What sort of automation can apply here? I'm thinking of something that would track a \
contributor's contributions, and general areas of interest. And somehow track the \
aging of content either by chapter or even by subheadings, and if that content hasn't \
been reviewed/edited in a while, a request to review is sent based on some heuristic \
that makes sense:

a. request the original contributor
b. request the most recent editor of the content
c. request the most recent active contributor who has indicated this content is \
interesting d. mark content as possibly obsolete/stale for review at a weekly meeting

Content could have different aging categories. One might be "each release" whereas a \
chunk of content might be "long term" for 2 or 3 releases before it needs to be hit \
up for review.

If any content is edited, then it's aging process starts over. 

Something that aids in knowing what content needs refreshing or at least a review. \
And also helps delegate those tasks. Maybe a role isn't even actually writing or \
editing, but just reviewing content.

And then also I like the idea of content pages having a user rating on them. Good or \
bad is super simplistic but at least would raise a red flag to shift the aging time \
shorter so it gets reviewed by someone. Good means "keep it" and bad means "fix it". \
In either case, it means users have a need for that content, and helps with resource \
allocation.

The people in the team who have been around the most should know where the land mines \
and bodies are buried. They should have the big picture view. So I think they need to \
come up with a priority listing of needs. From that, translate it into retooling, and \
recruitment. Until we're clear on exactly what problems or needs are, we aren't going \
to locate the right tools, processes, or recruits to address those problem and needs.

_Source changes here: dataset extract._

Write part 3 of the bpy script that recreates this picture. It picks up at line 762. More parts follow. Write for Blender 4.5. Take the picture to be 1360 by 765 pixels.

New users may be ripe source for recruitment on non-Fedora affiliated forums. It gets \
them active and invested in Fedora. They typically have some kinds of confusion about \
installing or using Fedora which is ripe content for writing, so maybe they're even \
familiar with how existing documentation helped or failed to help solve their \
problem.

And even moderators on 3rd party Fedora/linux forums, I'd wonder if they cite Fedora \
documentation and of not, why not. They may have some handle on what sorts of \
questions/problem always come up. That's good source material for documentation which \
should have those questions really clearly asked/answered already, side stepping a \
trip to a forum and waiting for an answer.